begin

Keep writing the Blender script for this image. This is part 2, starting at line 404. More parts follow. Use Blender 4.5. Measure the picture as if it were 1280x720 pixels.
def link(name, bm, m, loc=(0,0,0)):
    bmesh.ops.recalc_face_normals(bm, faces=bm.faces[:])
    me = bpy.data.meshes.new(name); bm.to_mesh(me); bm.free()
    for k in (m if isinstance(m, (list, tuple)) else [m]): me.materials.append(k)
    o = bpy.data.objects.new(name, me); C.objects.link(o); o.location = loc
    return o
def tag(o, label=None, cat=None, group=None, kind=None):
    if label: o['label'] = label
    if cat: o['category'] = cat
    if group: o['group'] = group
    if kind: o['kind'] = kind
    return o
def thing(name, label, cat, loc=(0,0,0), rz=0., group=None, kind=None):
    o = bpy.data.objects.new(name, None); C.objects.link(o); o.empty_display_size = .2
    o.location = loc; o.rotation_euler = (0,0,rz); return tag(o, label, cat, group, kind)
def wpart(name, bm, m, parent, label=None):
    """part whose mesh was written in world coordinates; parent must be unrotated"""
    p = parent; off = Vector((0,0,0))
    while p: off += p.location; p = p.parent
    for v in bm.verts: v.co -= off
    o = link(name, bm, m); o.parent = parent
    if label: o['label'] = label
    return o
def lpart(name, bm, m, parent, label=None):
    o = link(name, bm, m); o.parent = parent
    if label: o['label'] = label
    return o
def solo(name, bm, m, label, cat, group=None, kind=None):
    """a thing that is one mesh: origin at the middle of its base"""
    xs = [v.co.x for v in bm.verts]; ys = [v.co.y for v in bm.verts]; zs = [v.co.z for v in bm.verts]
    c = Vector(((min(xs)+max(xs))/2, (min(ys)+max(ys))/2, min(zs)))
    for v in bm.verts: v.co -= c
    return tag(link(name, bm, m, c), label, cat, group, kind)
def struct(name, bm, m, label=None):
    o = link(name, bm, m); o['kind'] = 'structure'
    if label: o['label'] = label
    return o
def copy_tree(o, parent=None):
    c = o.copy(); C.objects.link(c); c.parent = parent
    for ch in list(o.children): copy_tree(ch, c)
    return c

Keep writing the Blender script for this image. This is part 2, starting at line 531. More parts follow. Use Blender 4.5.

end

> [Exercise directions]: Print out every record again, exactly and in full.

> [Task solution]:
Keep writing the Blender script for this image. This is part 2, starting at line 404. More parts follow. Use Blender 4.5. Measure the picture as if it were 1280x720 pixels.
def link(name, bm, m, loc=(0,0,0)):
    bmesh.ops.recalc_face_normals(bm, faces=bm.faces[:])
    me = bpy.data.meshes.new(name); bm.to_mesh(me); bm.free()
    for k in (m if isinstance(m, (list, tuple)) else [m]): me.materials.append(k)
    o = bpy.data.objects.new(name, me); C.objects.link(o); o.location = loc
    return o
def tag(o, label=None, cat=None, group=None, kind=None):
    if label: o['label'] = label
    if cat: o['category'] = cat
    if group: o['group'] = group
    if kind: o['kind'] = kind
    return o
def thing(name, label, cat, loc=(0,0,0), rz=0., group=None, kind=None):
    o = bpy.data.objects.new(name, None); C.objects.link(o); o.empty_display_size = .2
    o.location = loc; o.rotation_euler = (0,0,rz); return tag(o, label, cat, group, kind)
def wpart(name, bm, m, parent, label=None):
    """part whose mesh was written in world coordinates; parent must be unrotated"""
    p = parent; off = Vector((0,0,0))
    while p: off += p.location; p = p.parent
    for v in bm.verts: v.co -= off
    o = link(name, bm, m); o.parent = parent
    if label: o['label'] = label
    return o
def lpart(name, bm, m, parent, label=None):
    o = link(name, bm, m); o.parent = parent
    if label: o['label'] = label
    return o
def solo(name, bm, m, label, cat, group=None, kind=None):
    """a thing that is one mesh: origin at the middle of its base"""
    xs = [v.co.x for v in bm.verts]; ys = [v.co.y for v in bm.verts]; zs = [v.co.z for v in bm.verts]
    c = Vector(((min(xs)+max(xs))/2, (min(ys)+max(ys))/2, min(zs)))
    for v in bm.verts: v.co -= c
    return tag(link(name, bm, m, c), label, cat, group, kind)
def struct(name, bm, m, label=None):
    o = link(name, bm, m); o['kind'] = 'structure'
    if label: o['label'] = label
    return o
def copy_tree(o, parent=None):
    c = o.copy(); C.objects.link(c); c.parent = parent
    for ch in list(o.children): copy_tree(ch, c)
    return c

Keep writing the Blender script for this image. This is part 2, starting at line 531. More parts follow. Use Blender 4.5.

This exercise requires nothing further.